Kunze-Concewitz has a strong record of brand building and pointed especially to Espolon, the Tequila brand he bought in 2008 for just US$27 million. Its sales grew by a third last year and by 40% in the final three months of the year.

Sarcastically he put down the idea of paying “a billion to Hollywood stars” as Diageo did to acquire Casamigos from George Clooney and his friends.

“This is a distillery we bought….and then took the little brand they had there and completely reworked it and then grew it,” he said in the interview.

He says that he is on the same “runway” with other brands.

There is little doubt that Campari wants more American brown spirits in its portfolio to make it broader based. The group is heavily dependent on Aperol (22% of group sales), which grew by almost 30% last year.

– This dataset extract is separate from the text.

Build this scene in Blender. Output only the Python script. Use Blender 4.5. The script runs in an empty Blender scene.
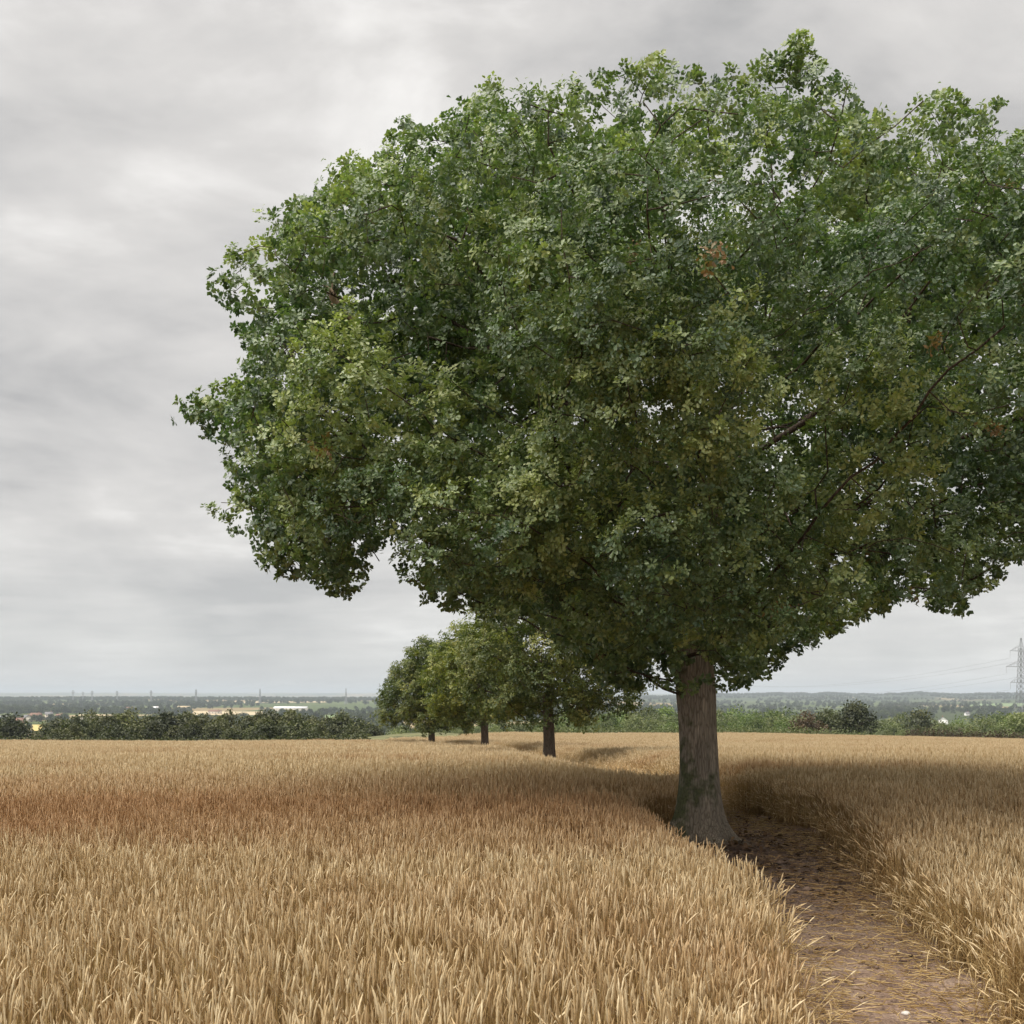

Wild Turkey, which contributes 8% of group sales, enjoyed 21.4% organic growth and will be boosted by last year’s purchase of Wilderness Trail and the distribution rights and a stake in Howler Head.

But the focus on America means Kunze-Concewitz is looking for much more.

Funding a major acquisition is unlikely to be a problem. While Campari’s net debt level has moved up in the past year to 2.4 times earnings before interest, taxes, depreciation and amortisation, that is not high by industry standards, so borrowing would be a possibility.

But Campari can also call on its shareholders. Having moved its legal domicile to Amsterdam a few years ago, it is subject to a Dutch law that will let it make a cash call on all shareholders without diluting the control of the Luxembourg company through which a 54% stake is held.

“For the right operation our majority shareholders will, I think, be open to raising equity because they could retain control of the company, he said.”

That could also allow new shares to be issued to the owners of a target company, giving them a stake in their brand’s future under Campari.

However Kunze-Concewitz decides to move, now that he has told everyone his chequebook is open, he is sure to receive a flow of proposals.